Professional Edition
Enterprise Edition
One player is the CEO, and the rest are their VPs. To start the game, the CEO gives the VPs a business issue, and the game ends when they resolve it.
To make a VP (see HR Record), choose a name, department, strength, and weakness. If you attempt a risky action, you must schedule a meeting: you and the CEO each secretly mark a day on your calendars, reveal them together, and if the day you chose is in the same week as or the week after the day the CEO chose you are successful (week 1 is “after” week 4). If you are playing to your strength, you are also successful if you chose a day in the week before. If you are playing to your weakness, you are only successful if you chose a day in the same week. If you fail, the CEO will either narrate your embarrassing failure, or cross off one of your budget.

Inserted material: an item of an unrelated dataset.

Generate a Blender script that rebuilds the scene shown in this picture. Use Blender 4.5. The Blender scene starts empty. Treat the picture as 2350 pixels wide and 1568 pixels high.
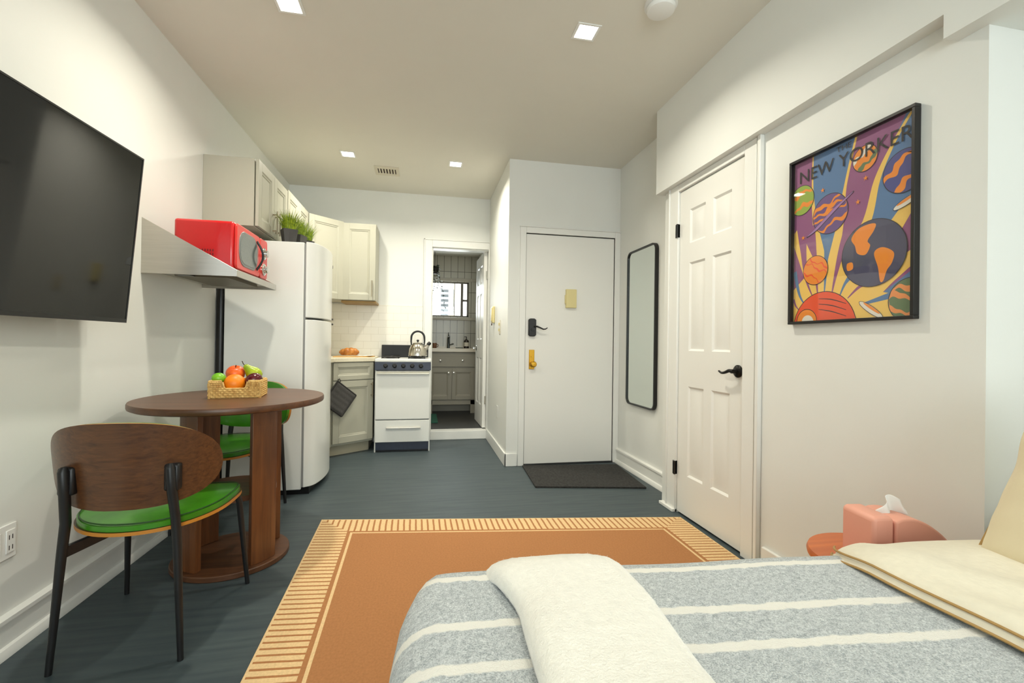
import bpy, bmesh, math, random
from mathutils import Vector, Matrix, noise
random.seed(7)
PI = math.pi
SC = bpy.context.scene
COL = SC.collection

# ------------------------------------------------------------------ camera
EYE = 1.064
YAW, PITCH, ROLL = 0.195, 0.004, 0.014
cam_data = bpy.data.cameras.new('camera')
cam_data.sensor_fit = 'HORIZONTAL'
cam_data.sensor_width = 36.0
cam_data.lens = 16.0
cam_data.clip_start = 0.05
cam = bpy.data.objects.new('camera', cam_data)
COL.objects.link(cam)
_r = Vector((math.cos(YAW), -math.sin(YAW), 0))
_f = Vector((math.cos(PITCH) * math.sin(YAW), math.cos(PITCH) * math.cos(YAW), math.sin(PITCH)))
_u = _r.cross(_f)
_R = _r * math.cos(ROLL) + _u * math.sin(ROLL)
_U = _u * math.cos(ROLL) - _r * math.sin(ROLL)
cam.matrix_world = Matrix(((_R.x, _U.x, -_f.x, 0.0), (_R.y, _U.y, -_f.y, 0.0), (_R.z, _U.z, -_f.z, EYE), (0, 0, 0, 1)))
SC.camera = cam

# ------------------------------------------------------------------ sky, view
SKY_STRENGTH = 6.6
world = bpy.data.worlds.new('sky')
SC.world = world
world.use_nodes = True
_bg = world.node_tree.nodes['Background']
_bg.inputs['Color'].default_value = (0.91, 0.99, 1.0, 1)
_bg.inputs['Strength'].default_value = SKY_STRENGTH
vs = SC.view_settings
vs.view_transform = 'Standard'
vs.look = 'None'
vs.exposure = 0.5
vs.gamma = 1.0
vs.use_curve_mapping = False
DOWNLIGHT_WATTS = 10.6
WIN = (-1.0, 1.3, 0.75, 2.35)          # opening of the window behind the camera: x0, x1, z0, z1
BATHWIN = (-0.12, 0.665, 1.44, 1.95)


def sky_portal(name, loc, rot, sx, sz):
    d = bpy.data.lights.new(name, 'AREA')
    d.shape = 'RECTANGLE'; d.size = sx; d.size_y = sz
    d.cycles.is_portal = True
    o = bpy.data.objects.new(name, d); COL.objects.link(o)
    o.location = loc; o.rotation_euler = rot
    return o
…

When you fail, you may try to reassign blame. Have another VP stand their copy of this card up on the short side, like a tower. From about three feet away, throw one of your own business cards (or this one), and if you knock their card over the failure applies to them instead. If you can’t knock it down, you must cross off a budget on top of the failure.
If all your budget is crossed off or your calendar is full, you’re on personal leave. Erase your budget and calendar, dictate an e-mail about “spending more time with family,” and sit out until another player fails to schedule a meeting. The CEO may clear their calendar at any time by letting the player(s) with the most checked off budget boxes erase one.
FAQ
Q: When I schedule a meeting, how can I keep track of which day I chose once my calendar starts to fill up?
A: It’s not a hard and fast rule, but one thing to try is putting a diagonal line when choosing a day, and after you and the CEO or VP you’re scheduling a meeting with reveal your choices, you can put another diagonal line going the other way to make an X.